■ **WHAT IS BEING ASKED**
Below are some records; quote exactly the lines from the one that contains "Write the bpy" through the one that contains "S.camera = cam", inclusive, and no others.

■ **DATA SECTION**
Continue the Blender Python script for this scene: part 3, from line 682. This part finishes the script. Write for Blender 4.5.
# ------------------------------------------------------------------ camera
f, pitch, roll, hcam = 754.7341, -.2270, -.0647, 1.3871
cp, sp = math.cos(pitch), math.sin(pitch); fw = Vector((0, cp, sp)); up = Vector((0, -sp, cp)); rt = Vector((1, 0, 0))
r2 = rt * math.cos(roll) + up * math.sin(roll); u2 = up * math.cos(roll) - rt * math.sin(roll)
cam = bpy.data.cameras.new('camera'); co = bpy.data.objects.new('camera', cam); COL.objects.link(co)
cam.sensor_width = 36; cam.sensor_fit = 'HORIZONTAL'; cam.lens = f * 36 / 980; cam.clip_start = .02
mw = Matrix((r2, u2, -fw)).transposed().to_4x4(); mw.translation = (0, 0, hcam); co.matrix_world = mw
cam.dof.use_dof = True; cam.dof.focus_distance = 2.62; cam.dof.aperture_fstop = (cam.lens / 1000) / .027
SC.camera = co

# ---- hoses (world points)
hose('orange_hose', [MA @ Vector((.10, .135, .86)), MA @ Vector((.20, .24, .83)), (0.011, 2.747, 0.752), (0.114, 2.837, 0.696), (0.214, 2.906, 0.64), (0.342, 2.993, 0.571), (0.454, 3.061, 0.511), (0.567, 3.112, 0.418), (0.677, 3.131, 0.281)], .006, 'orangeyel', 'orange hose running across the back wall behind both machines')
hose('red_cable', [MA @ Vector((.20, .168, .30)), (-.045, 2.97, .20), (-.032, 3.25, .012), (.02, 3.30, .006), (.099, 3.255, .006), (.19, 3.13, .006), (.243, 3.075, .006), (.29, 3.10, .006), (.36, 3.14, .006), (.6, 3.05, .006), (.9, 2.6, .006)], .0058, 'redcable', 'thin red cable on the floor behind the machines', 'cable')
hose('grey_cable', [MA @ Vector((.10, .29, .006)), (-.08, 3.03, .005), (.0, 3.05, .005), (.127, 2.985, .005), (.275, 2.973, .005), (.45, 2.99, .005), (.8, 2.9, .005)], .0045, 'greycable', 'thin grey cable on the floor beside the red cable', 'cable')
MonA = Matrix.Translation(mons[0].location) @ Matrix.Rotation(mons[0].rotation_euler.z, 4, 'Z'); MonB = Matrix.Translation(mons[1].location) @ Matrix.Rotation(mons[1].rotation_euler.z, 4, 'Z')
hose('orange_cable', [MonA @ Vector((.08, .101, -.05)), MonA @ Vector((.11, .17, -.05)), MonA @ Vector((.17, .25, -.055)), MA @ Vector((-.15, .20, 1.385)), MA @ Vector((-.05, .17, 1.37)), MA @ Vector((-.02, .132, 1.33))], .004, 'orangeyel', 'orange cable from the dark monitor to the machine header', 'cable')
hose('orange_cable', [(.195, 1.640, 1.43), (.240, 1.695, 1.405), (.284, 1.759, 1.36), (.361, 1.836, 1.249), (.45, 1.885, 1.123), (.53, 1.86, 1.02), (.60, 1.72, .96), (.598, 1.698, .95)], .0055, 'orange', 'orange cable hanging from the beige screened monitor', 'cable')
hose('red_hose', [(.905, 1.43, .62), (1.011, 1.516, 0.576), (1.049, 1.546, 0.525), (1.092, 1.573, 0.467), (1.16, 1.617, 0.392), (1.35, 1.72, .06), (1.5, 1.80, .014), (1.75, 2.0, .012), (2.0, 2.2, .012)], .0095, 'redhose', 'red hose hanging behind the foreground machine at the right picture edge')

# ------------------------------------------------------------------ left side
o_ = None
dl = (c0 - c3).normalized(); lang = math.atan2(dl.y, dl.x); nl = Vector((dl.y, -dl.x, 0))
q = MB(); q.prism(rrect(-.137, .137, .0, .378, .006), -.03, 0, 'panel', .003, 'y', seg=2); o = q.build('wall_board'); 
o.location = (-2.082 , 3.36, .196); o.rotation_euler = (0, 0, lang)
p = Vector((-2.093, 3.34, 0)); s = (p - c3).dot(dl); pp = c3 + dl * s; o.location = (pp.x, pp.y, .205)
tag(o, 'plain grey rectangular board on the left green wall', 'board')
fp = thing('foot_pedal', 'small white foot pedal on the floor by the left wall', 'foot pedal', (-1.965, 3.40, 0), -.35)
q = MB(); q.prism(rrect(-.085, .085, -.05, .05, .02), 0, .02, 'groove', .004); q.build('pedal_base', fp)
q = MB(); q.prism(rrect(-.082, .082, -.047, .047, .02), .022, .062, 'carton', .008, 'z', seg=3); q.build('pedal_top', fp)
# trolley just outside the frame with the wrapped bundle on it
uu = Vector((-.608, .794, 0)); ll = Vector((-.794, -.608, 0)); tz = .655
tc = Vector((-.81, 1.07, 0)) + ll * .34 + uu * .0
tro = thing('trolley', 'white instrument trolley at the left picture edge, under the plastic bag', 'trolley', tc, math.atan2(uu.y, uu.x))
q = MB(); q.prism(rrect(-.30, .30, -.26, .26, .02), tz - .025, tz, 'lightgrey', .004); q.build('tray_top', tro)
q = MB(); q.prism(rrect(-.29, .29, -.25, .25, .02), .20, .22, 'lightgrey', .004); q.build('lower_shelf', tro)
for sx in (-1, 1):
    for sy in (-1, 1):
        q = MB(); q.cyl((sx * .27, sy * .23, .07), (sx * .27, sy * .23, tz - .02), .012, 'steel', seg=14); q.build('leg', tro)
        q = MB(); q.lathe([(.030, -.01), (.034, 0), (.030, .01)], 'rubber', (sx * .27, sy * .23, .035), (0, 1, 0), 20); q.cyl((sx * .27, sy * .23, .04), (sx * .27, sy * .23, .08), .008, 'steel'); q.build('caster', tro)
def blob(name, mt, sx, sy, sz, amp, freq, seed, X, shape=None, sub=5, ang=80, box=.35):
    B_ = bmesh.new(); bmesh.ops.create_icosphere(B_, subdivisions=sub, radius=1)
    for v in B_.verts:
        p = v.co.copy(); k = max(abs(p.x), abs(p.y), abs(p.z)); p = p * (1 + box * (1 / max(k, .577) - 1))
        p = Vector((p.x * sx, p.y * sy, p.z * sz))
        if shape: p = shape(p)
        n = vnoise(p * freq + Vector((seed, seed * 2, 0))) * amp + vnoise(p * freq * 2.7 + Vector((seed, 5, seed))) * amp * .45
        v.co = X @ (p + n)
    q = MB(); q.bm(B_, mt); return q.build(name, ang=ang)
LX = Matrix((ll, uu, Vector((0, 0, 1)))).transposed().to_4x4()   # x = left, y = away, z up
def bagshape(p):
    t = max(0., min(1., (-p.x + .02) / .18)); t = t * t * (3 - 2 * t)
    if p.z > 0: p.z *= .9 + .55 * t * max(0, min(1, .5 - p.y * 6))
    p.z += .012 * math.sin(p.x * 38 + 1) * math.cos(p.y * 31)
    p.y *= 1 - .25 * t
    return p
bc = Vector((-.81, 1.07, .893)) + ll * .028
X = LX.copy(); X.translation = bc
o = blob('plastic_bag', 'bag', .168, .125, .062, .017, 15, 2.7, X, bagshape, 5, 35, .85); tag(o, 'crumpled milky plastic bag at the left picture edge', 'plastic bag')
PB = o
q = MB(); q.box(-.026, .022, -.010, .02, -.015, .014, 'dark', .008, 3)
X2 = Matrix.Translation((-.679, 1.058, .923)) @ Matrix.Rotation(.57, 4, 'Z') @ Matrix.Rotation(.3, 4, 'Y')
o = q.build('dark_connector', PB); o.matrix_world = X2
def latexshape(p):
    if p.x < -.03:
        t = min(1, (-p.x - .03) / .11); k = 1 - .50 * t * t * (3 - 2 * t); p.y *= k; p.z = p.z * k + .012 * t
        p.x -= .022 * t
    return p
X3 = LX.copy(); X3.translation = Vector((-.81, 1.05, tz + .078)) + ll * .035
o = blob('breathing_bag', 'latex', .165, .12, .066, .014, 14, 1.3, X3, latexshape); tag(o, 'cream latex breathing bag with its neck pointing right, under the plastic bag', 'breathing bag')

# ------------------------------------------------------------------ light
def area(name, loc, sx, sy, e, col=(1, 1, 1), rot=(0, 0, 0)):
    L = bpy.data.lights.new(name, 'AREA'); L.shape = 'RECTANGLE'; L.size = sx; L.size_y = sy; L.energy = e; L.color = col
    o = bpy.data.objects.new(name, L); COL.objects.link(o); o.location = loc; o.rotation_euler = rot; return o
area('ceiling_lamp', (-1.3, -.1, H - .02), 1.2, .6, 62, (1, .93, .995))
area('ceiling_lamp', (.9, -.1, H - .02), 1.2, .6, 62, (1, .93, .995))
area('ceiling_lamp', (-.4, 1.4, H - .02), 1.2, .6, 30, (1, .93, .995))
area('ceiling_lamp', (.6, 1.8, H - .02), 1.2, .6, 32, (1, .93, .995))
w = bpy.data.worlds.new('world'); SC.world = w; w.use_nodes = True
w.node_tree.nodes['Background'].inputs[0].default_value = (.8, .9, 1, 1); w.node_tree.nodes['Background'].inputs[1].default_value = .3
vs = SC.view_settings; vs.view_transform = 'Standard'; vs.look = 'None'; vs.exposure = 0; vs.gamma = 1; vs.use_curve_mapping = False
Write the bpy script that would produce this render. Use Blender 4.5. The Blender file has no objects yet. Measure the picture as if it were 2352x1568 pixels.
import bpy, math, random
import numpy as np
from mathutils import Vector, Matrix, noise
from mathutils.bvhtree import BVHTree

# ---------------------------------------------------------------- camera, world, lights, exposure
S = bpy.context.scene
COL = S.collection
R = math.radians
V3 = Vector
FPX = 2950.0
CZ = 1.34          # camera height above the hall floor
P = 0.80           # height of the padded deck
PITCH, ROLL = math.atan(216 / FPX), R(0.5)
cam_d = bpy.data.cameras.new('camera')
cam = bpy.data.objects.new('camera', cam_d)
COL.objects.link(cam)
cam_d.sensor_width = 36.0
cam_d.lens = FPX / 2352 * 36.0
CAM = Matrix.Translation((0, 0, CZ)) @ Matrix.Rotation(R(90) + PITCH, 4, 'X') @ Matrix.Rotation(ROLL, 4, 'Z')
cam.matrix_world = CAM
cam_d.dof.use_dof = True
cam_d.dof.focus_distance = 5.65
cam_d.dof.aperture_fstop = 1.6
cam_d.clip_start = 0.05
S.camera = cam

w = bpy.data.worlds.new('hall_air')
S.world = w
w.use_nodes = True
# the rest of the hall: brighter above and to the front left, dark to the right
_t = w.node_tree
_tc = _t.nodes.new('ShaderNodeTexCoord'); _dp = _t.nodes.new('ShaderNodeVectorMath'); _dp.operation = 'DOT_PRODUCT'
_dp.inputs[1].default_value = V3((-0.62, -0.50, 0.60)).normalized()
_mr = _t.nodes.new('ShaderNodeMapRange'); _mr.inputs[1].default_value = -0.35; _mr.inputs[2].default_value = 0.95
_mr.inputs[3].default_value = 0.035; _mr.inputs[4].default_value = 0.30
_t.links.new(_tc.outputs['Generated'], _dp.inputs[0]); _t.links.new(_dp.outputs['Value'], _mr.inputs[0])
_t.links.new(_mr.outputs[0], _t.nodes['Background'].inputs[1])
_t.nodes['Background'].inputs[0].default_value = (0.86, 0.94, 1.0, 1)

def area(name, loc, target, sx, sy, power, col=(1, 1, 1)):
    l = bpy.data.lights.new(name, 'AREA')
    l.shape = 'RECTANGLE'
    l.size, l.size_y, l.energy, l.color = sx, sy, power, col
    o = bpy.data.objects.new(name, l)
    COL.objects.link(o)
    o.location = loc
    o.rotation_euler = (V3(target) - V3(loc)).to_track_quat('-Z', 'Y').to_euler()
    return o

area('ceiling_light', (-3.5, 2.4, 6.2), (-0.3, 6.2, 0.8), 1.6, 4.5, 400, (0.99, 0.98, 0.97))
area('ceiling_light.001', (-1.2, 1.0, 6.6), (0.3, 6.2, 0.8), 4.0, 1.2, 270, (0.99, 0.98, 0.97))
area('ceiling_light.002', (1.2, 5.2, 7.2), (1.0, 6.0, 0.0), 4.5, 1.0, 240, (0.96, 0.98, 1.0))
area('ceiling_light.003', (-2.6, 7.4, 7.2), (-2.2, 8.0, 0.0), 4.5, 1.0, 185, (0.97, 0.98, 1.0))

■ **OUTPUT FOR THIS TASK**
Write the bpy script that would produce this render. Use Blender 4.5. The Blender file has no objects yet. Measure the picture as if it were 2352x1568 pixels.
import bpy, math, random
import numpy as np
from mathutils import Vector, Matrix, noise
from mathutils.bvhtree import BVHTree

# ---------------------------------------------------------------- camera, world, lights, exposure
S = bpy.context.scene
COL = S.collection
R = math.radians
V3 = Vector
FPX = 2950.0
CZ = 1.34          # camera height above the hall floor
P = 0.80           # height of the padded deck
PITCH, ROLL = math.atan(216 / FPX), R(0.5)
cam_d = bpy.data.cameras.new('camera')
cam = bpy.data.objects.new('camera', cam_d)
COL.objects.link(cam)
cam_d.sensor_width = 36.0
cam_d.lens = FPX / 2352 * 36.0
CAM = Matrix.Translation((0, 0, CZ)) @ Matrix.Rotation(R(90) + PITCH, 4, 'X') @ Matrix.Rotation(ROLL, 4, 'Z')
cam.matrix_world = CAM
cam_d.dof.use_dof = True
cam_d.dof.focus_distance = 5.65
cam_d.dof.aperture_fstop = 1.6
cam_d.clip_start = 0.05
S.camera = cam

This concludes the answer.